■ **Records supplied**
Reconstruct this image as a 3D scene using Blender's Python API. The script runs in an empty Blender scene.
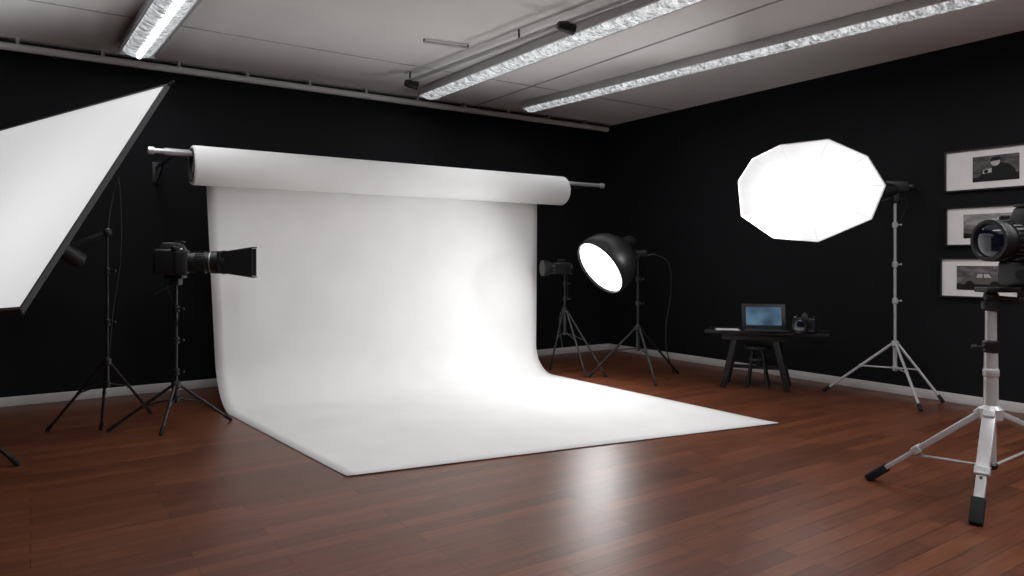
import bpy, bmesh, math, random
from mathutils import Vector, Matrix
random.seed(7)
sc = bpy.context.scene
try:
    sc.view_settings.view_transform = 'Standard'
    sc.view_settings.look = 'None'
except Exception:
    pass

FPX = 706.0; HZ = 260.0; CH = 1.4; YAW = math.radians(34.3)
R = Vector((math.cos(YAW), -math.sin(YAW), 0)); F = Vector((math.sin(YAW), math.cos(YAW), 0)); U = Vector((0, 0, 1))
def C(x, up, z): return R*x + F*z + U*(CH+up)
def PX(px, py, z): return C((px-512)/FPX*z, (HZ-py)/FPX*z, z)
def G(px, py):
    z = CH*FPX/(py-HZ); return PX(px, py, z)
WX, WY, RH = 7.5, 8.3, 3.5
LX, FY = -2.6, -2.6

# ---------------- materials ----------------
def mat(name, col, rough=0.5, metal=0.0, bump=0.0, bscale=60, var=0.0, vscale=8, emit=None, estr=0, coat=0, spec=None, tw=None):
    m = bpy.data.materials.new(name); m.use_nodes = True
    nt = m.node_tree; b = nt.nodes['Principled BSDF']
    b.inputs['Base Color'].default_value = (*col, 1); b.inputs['Roughness'].default_value = rough
    b.inputs['Metallic'].default_value = metal
    if coat: b.inputs['Coat Weight'].default_value = coat
    if spec is not None: b.inputs['Specular IOR Level'].default_value = spec
    tc = nt.nodes.new('ShaderNodeTexCoord')
    n = nt.nodes.new('ShaderNodeTexNoise'); n.inputs['Scale'].default_value = vscale; n.inputs['Detail'].default_value = 4
    nt.links.new(tc.outputs['Object'], n.inputs['Vector'])
    r = nt.nodes.new('ShaderNodeValToRGB')
    v = max(var, 0.03)
    r.color_ramp.elements[0].position = .3; r.color_ramp.elements[1].position = .7
    r.color_ramp.elements[0].color = (*[c*(1-v) for c in col], 1)
    r.color_ramp.elements[1].color = (*[min(1, c*(1+v)) for c in col], 1)
    nt.links.new(n.outputs['Fac'], r.inputs['Fac']); nt.links.new(r.outputs['Color'], b.inputs['Base Color'])
    if bump:
        n2 = nt.nodes.new('ShaderNodeTexNoise'); n2.inputs['Scale'].default_value = bscale
        nt.links.new(tc.outputs['Object'], n2.inputs['Vector'])
        bp = nt.nodes.new('ShaderNodeBump'); bp.inputs['Strength'].default_value = bump; bp.inputs['Distance'].default_value = .01
        nt.links.new(n2.outputs['Fac'], bp.inputs['Height']); nt.links.new(bp.outputs['Normal'], b.inputs['Normal'])
    if emit:
        b.inputs['Emission Color'].default_value = (*emit, 1); b.inputs['Emission Strength'].default_value = estr
    return m

M_black = mat('black_plastic', (.012, .012, .013), .42, bump=.1, bscale=250)
M_blackgl = mat('black_gloss', (.008, .008, .009), .42, spec=.35)
M_fabric = mat('black_fabric', (.008, .008, .009), .85, bump=.3, bscale=150, spec=.2)
M_silfab = mat('grey_trim', (.06, .06, .065), .6)
M_rubber = mat('rubber', (.008, .008, .008), .8)
M_dmetal = mat('dark_metal', (.06, .06, .065), .35, metal=.8)
M_chrome = mat('brushed_aluminium', (.62, .62, .64), .32, metal=.6, bump=.05, bscale=300)
M_satin = mat('satin_silver_paint', (.55, .55, .56), .35, metal=.25)
M_white = mat('white_paint', (.75, .75, .75), .5)
M_paper = mat('white_paper', (.88, .878, .872), .85, bump=.02, bscale=6, var=.008, vscale=2, spec=.2)
M_core = mat('cardboard_core', (.03, .025, .022), .9)
M_glass = mat('lens_glass', (.01, .012, .03), .05, coat=1)
M_wood_blk = mat('black_stained_wood', (.010, .009, .009), .45, bump=.2, bscale=60)
M_sheet = mat('paper_sheet', (.8, .8, .8), .6)
M_frame = mat('frame_black', (.01, .01, .01), .35)
M_mat = mat('mount_board', (.95, .94, .93), .8)
M_wall = mat('wall_charcoal', (.0080, .0085, .0106), .75, bump=.15, bscale=90, var=.08, vscale=1.2, spec=.2)
M_base = mat('baseboard_white', (.70, .69, .68), .45)

def emis(name, col, s, center=None, rad=1, lo=.6, base=(.8, .8, .8)):
    """lit diffuser: emission falloff painted around a given centre (object space)"""
    m = mat(name, base, .6)
    nt = m.node_tree; b = nt.nodes['Principled BSDF']
    b.inputs['Emission Color'].default_value = (*col, 1); b.inputs['Emission Strength'].default_value = s
    if center is not None:
        ge = nt.nodes.new('ShaderNodeNewGeometry')
        d = nt.nodes.new('ShaderNodeVectorMath'); d.operation = 'DISTANCE'; d.inputs[1].default_value = center
        nt.links.new(ge.outputs['Position'], d.inputs[0])
        mr = nt.nodes.new('ShaderNodeMapRange'); mr.interpolation_type = 'SMOOTHSTEP'
        mr.inputs['From Min'].default_value = 0; mr.inputs['From Max'].default_value = rad
        mr.inputs['To Min'].default_value = s; mr.inputs['To Max'].default_value = s*lo
        nt.links.new(d.outputs['Value'], mr.inputs['Value']); nt.links.new(mr.outputs['Result'], b.inputs['Emission Strength'])
    return m

def floor_mat():
    m = bpy.data.materials.new('wood_floor'); m.use_nodes = True
    nt = m.node_tree; L = nt.links; b = nt.nodes['Principled BSDF']
    tc = nt.nodes.new('ShaderNodeTexCoord')
    br = nt.nodes.new('ShaderNodeTexBrick'); br.offset = .37; br.offset_frequency = 2
    br.inputs['Scale'].default_value = 1; br.inputs['Brick Width'].default_value = 1.0; br.inputs['Row Height'].default_value = .105
    br.inputs['Mortar Size'].default_value = .0020; br.inputs['Mortar Smooth'].default_value = .2; br.inputs['Bias'].default_value = 0
    br.inputs['Color1'].default_value = (.200, .066, .029, 1); br.inputs['Color2'].default_value = (.118, .037, .0170, 1)
    br.inputs['Mortar'].default_value = (.035, .011, .006, 1)
    L.new(tc.outputs['Object'], br.inputs['Vector'])
    mp = nt.nodes.new('ShaderNodeMapping'); mp.inputs['Scale'].default_value = (1.2, 22, 1)
    L.new(tc.outputs['Object'], mp.inputs['Vector'])
    n = nt.nodes.new('ShaderNodeTexNoise'); n.inputs['Scale'].default_value = 2.2; n.inputs['Detail'].default_value = 8; n.inputs['Roughness'].default_value = .65
    n.inputs['Distortion'].default_value = .6
    L.new(mp.outputs['Vector'], n.inputs['Vector'])
    rp = nt.nodes.new('ShaderNodeValToRGB'); rp.color_ramp.elements[0].position = .3; rp.color_ramp.elements[1].position = .72
    rp.color_ramp.elements[0].color = (.60, .56, .54, 1); rp.color_ramp.elements[1].color = (1.25, 1.25, 1.25, 1)
    L.new(n.outputs['Fac'], rp.inputs['Fac'])
    mx = nt.nodes.new('ShaderNodeMix'); mx.data_type = 'RGBA'; mx.blend_type = 'MULTIPLY'; mx.inputs[0].default_value = 1
    L.new(br.outputs['Color'], mx.inputs[6]); L.new(rp.outputs['Color'], mx.inputs[7])
    L.new(mx.outputs[2], b.inputs['Base Color'])
    mr = nt.nodes.new('ShaderNodeMapRange'); mr.inputs['To Min'].default_value = .32; mr.inputs['To Max'].default_value = .44
    L.new(n.outputs['Fac'], mr.inputs['Value']); L.new(mr.outputs['Result'], b.inputs['Roughness'])
    bp = nt.nodes.new('ShaderNodeBump'); bp.inputs['Strength'].default_value = .3; bp.inputs['Distance'].default_value = .003; bp.invert = True
    L.new(br.outputs['Fac'], bp.inputs['Height'])
    bp2 = nt.nodes.new('ShaderNodeBump'); bp2.inputs['Strength'].default_value = .12; bp2.inputs['Distance'].default_value = .002
    L.new(n.outputs['Fac'], bp2.inputs['Height']); L.new(bp.outputs['Normal'], bp2.inputs['Normal']); L.new(bp2.outputs['Normal'], b.inputs['Normal'])
    b.inputs['Specular IOR Level'].default_value = .45
    return m

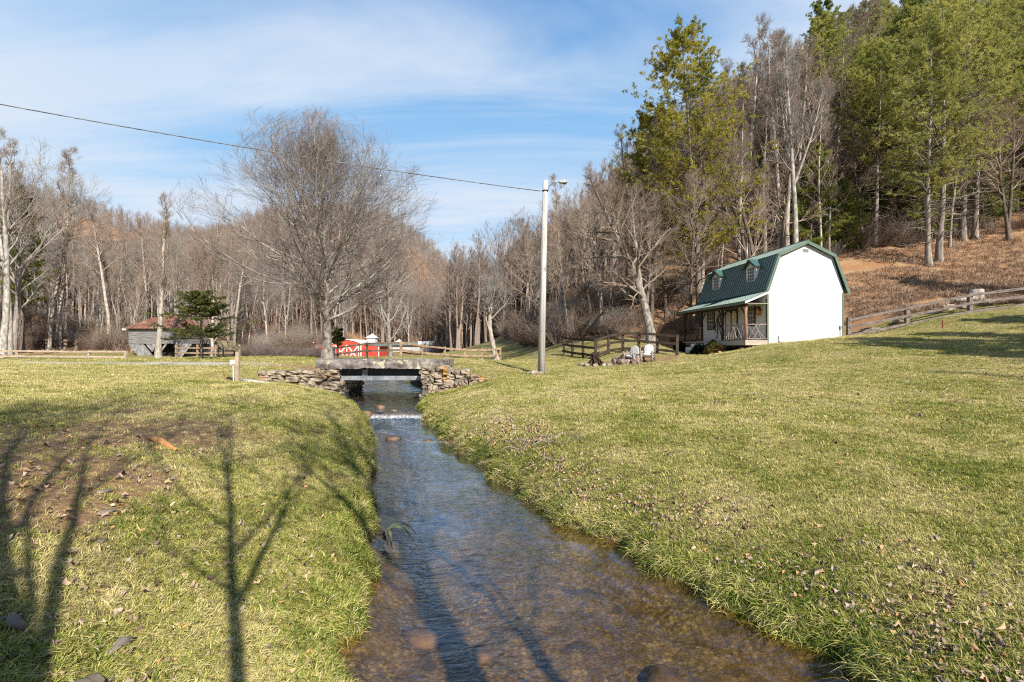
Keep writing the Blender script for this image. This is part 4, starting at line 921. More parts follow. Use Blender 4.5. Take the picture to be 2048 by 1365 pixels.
def log_barn():
    Y = 55.0; x = lambda u: xat(u, Y); Hh = lambda v: CH+(VH-v)/F*Y; ox = x(257); z0 = hz(x(310), Y)-.15
    r = empty('old_barn', (ox, Y, z0), 0, 'old weathered plank barn with rusty hipped tin roof and dark arched opening', 'barn')
    L = lambda u, v: (x(u)-ox, Hh(v)-z0); Wd = x(354)-ox; D = 6.0
    # upper wall of horizontal boards
    m = MB(); zt, zm = L(0, 657)[1], L(0, 688)[1]; k = zm
    while k < zt-.05: m.box((0, random.uniform(0, .03), k), (Wd, .09, min(zt, k+.21))); k += .225
    m.box((.05, .1, zm), (Wd-.05, D, zt)); m.build('wall', M['barn_wood'], r)
    # lower wall of slanting boards leaning inward, with the arch left open
    m = MB(); cx, rad = L(330, 0)[0], 1.55
    for k in range(26):
        xt = .05+k*.28; slant = 1.0 if xt < cx else -1.0; xb = xt+slant*1.25
        d = abs(xt-cx)
        if abs((xt+xb)/2-cx) < .5: continue
        zb = 0.
        # stop the board at the arch
        for q in np.linspace(0, 1, 30):
            xx, zz = xt+(xb-xt)*q, zm*(1-q)
            if (xx-cx)**2+zz**2 < rad**2: break
            zb = zz; xe = xx
        if k == 6: continue
        m.bar((xt, .05+.02*(k % 3), zm), (xe, .08+.02*(k % 3), zb), .24, .03, (0, 1, 0))
    m.build('lower_boards', M['barn_wood_d'], r)
    m = MB(); m.box((.1, 1.2, 0), (Wd-.1, D, zm)); m.build('interior_shade', M['dark'], r)  # near-black block stands in for the shade inside the barn
    m = MB(); e, t = zt-.05, L(0, 627)[1]; o = .4; i0, i1 = 1.3, Wd-1.3
    V = [(-o, -o, e), (Wd+o, -o, e), (Wd+o, D+o, e), (-o, D+o, e), (i0, D/2, t), (i1, D/2, t)]; m.add(V, [(0,1,5,4),(1,2,5),(2,3,4,5),(3,0,4),(3,2,1,0)])
    k = -o+.3
    while k < Wd+o:
        f = min(1, (k+o)/(i0+o), (Wd+o-k)/(i0+o)); top = Vector((k, -o+(D/2+o)*f, e+(t-e)*f)); m.bar((k, -o, e+.02), top+Vector((0, 0, .02)), .05, .03); k += .6
    m.build('roof', M['rust'], r)
    m = MB(); m.box((-.9, .2, e-.16), (-.2, .5, e+.05)); m.build('eave_board', M['white_trim'], r)
    m = MB(); m.bar((L(358, 0)[0], -.3, -.2), (L(358, 0)[0], -.3, 1.7), .2, .2, (0, 1, 0)); m.build('corner_post', M['barn_wood_d'], r)
log_barn()
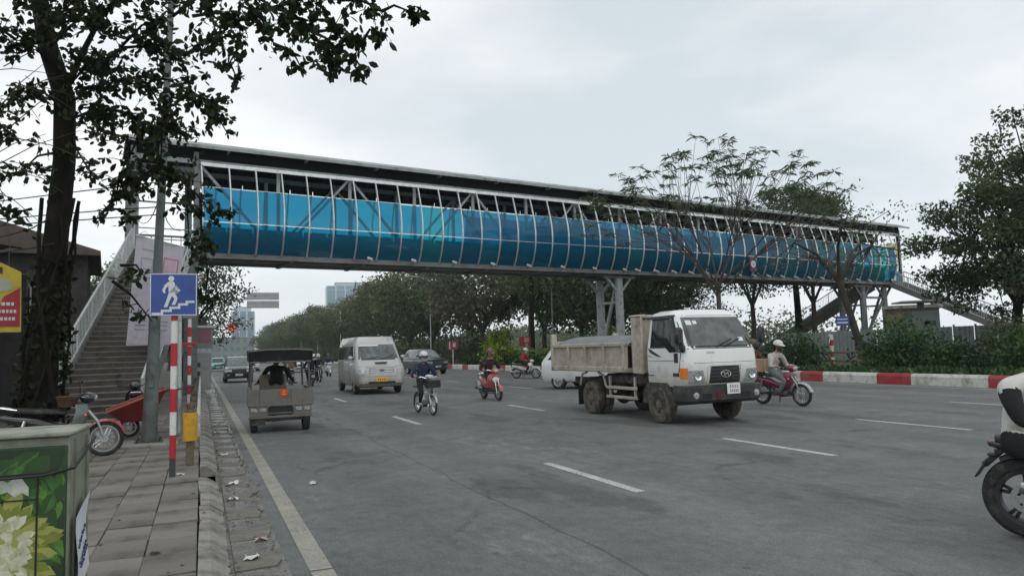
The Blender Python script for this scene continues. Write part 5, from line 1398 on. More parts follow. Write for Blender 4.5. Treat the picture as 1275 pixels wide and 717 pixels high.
for s in (-1, 1): mb.beam((-.70, s * .13, NR), (-.18, s * .11, .42), .04, .085, .015)
mb.build('swingarm', alloy, near)
mb = MB(); shell(mb, [(.35, .80, .12, .11), (.18, .86, .17, .13), (-.02, .82, .14, .09), (-.1, .76, .1, .05)]); mb.build('fuel_tank', black_p, near)
mb = MB(); shell(mb, [(-.05, .79, .10, .05), (-.3, .77, .14, .05), (-.5, .78, .14, .05), (-.78, .80, .12, .045), (-.90, .815, .07, .03)]); mb.build('seat', black_plastic, near)
mb = MB(); shell(mb, [(-.3, .68, .11, .05), (-.55, .72, .11, .05), (-.86, .76, .09, .04), (-.95, .77, .05, .03)]); tail = mb.build('tail_fairing', black_p, near)
mb = MB(); mb.ball((-.94, 0, .775), (.03, .06, .025)); mb.build('tail_light', lens_red, tail)
mb = MB(); mb.beam((-.84, 0, .74), (-1.0, 0, .58), .10, .05, .01); ph = mb.build('plate_holder', black_plastic, near)
mb = MB(); mb.box((-1.02, 0, .55), (.014, .19, .16), .005, (0, .55, 0)); mb.build('number_plate', M('plate_back', (.03, .03, .032), .5), ph)
for s in (-1, 1):
    mb = MB(); mb.tube([(-.90, 0, .69), (-.91, s * .12, .69)], .009, 6); mb.ball((-.91, s * .15, .69), (.04, .035, .02)); mb.build('indicator', black_plastic, ph)
mb = MB(); mb.box((.05, 0, .45), (.5, .30, .34), .06); mb.cyl((.25, 0, .5), (.4, 0, .72), .11, n=14); mb.build('engine', M('engine_black', (.04, .04, .042), .5, .4), near)
mb = MB(); mb.tube([(.3, -.1, .35), (-.1, -.14, .26), (-.35, -.19, .34), (-.72, -.22, .46)], [.03, .035, .055, .06], 12); mb.build('exhaust', M('exhaust_steel', (.30, .30, .30), .3, .8), near)
mb = MB(); mb.tube([(.38, 0, .95), (-.1, .0, .70), (-.35, 0, .70)], .035, 8); mb.tube([(-.2, .1, .45), (-.25, .09, .72)], .03, 8); mb.build('frame', steel_dark, near)
mb = MB()
for s in (-1, 1): mb.tube([(.72, s * .09, NR), (.42, s * .09, 1.0)], .026, 8)
mb.build('fork', alloy, near)
mb = MB(); mb.tube([(.24, -.36, 1.06), (.38, -.12, 1.05), (.38, .12, 1.05), (.24, .36, 1.06)], .014, 8); mb.build('handlebar', steel_dark, near)
mb = MB(); mb.ball((.52, 0, .95), (.10, .11, .12)); mb.build('headlight', lens_clear, near)
mb = MB(); arc_guard(mb, -.70, NR, NR + .03, .15, 35, 120); mb.build('hugger', black_plastic, near)
mb = MB(); mb.tube([(-.12, -.24, .36), (-.12, .24, .36)], .016, 6); mb.build('footrest', steel_dark, near)
NH = -66
rw_c = (6.37, 3.98)
near.location = (rw_c[0] + math.cos(R(NH)) * .70, rw_c[1] + math.sin(R(NH)) * .70, 0); near.rotation_euler = (0, 0, R(NH))
nj = seated((-.82, .73), (-.28, .20, 1.0), (-.46, .22, .42), .24, 0, 1.08, (-.36, .24, .72), .20)
nj['shoulder_r'] = (-.76, -.24, 1.27); nj['elbow_r'] = (-.66, -.34, .98)
nr_ = person('person in white padded jacket and black trousers on the back of the large black motorcycle', nj, (skin_m, white_jk, black_cl, shoe_m), helmet=helm_black, hair=hair_m, bulk=1.22, sleeve=black_cl, fine=3)
nr_.location = near.location; nr_.rotation_euler = near.rotation_euler

# ---- parked motorcycles on the pavement
pk1 = motorcycle('parked motorcycle with red front mudguard at the foot of the stairs', 'underbone', black_p, (-2.12, 13.85, .12), 4, shield=greygreen_p, guard=red_p)
motorcycle('parked motorcycle in the shade left of the tree trunk, nearest the painted cabinet', 'underbone', silver_p, (-4.25, 14.9, .12), 60, shield=pink_p)
motorcycle('parked black scooter in the shade behind the tree trunk', 'scooter', black_p, (-4.9, 16.6, .12), 70)
motorcycle('parked white scooter deep under the stall awning', 'scooter', white_p, (-5.6, 17.6, .12), 65)
motorcycle('parked motorcycle beside the red handcart, half hidden by the lamp post', 'underbone', black_p, (-1.35, 18.4, .12), 95)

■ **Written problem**
Tally the lines of the listing that include "More". Reply with nothing but the count.

■ **The response**
2